Every single reactor built by previous generations was a gift to the future. They are still saving lives.

Very, very, very, very stupid people who hate that which they cannot understand - owing to their innate intellectual incompetence - ran a ethically challenged marketing campaign against nuclear energy, causing the decline of nuclear manufacturing capability, thus making it challenging to build reactors, since every reactor built today is subject to FOAKE (first of a kind engineering) challenges.

These ignorant people all behave like arsonists complaining about wild fires when they deign to open their useless mouths to spew more ignorance about how nuclear reactors "can't be built," even though hundreds have operated for decades.

History, should it survive the collapse of our environment, will record how stupid, how evil, how indifferent and how poorly educated this set of baleful individuals were. They all represent, to a man, to a woman, crimes against the future.

It is unfortunate, that the golden age of physics, chemistry, mathematics and engineering is being brought to a close by the political contempt emerging around the world for these very beautiful arts, particularly in the United States, a nation that once was, in the mid 20th century, a leader in substituting knowledge and its technological application for fear, ignorance and stupidity.

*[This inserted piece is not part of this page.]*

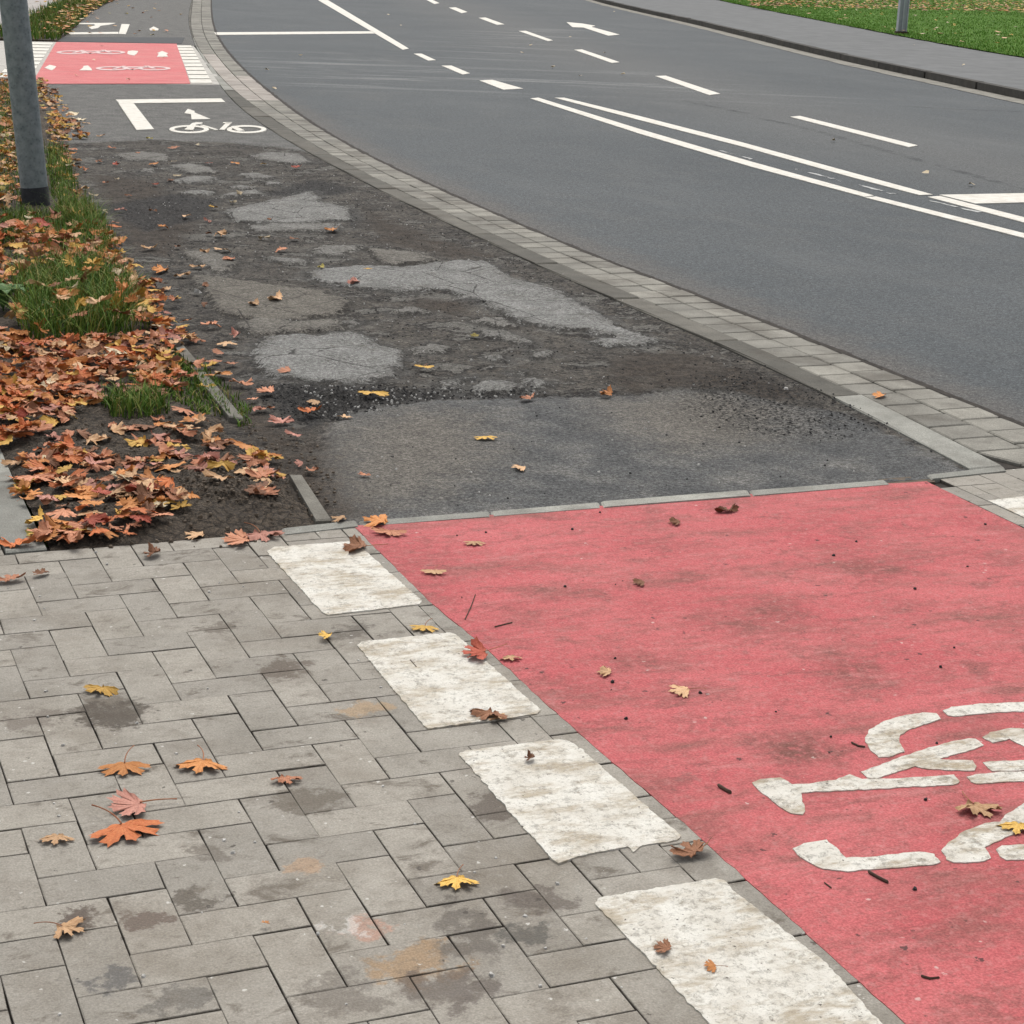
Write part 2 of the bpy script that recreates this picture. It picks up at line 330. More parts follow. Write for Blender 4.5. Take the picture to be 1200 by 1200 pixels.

More than 4 million people will die this year from outdoor air pollution, millions more from indoor air pollution connected with burning "renewable" biomass, this while dumb shits who burn oil gas and coal to rail against nuclear energy on the internet issue yet another round of pure bull about their "renewable energy" fantasies which, like Godot, never arrive.

The contribution of outdoor air pollution sources to premature mortality on a global scale (Nature 525, 367–371 (17 September 2015))

The people who caused this state of affairs are nothing, if not evil.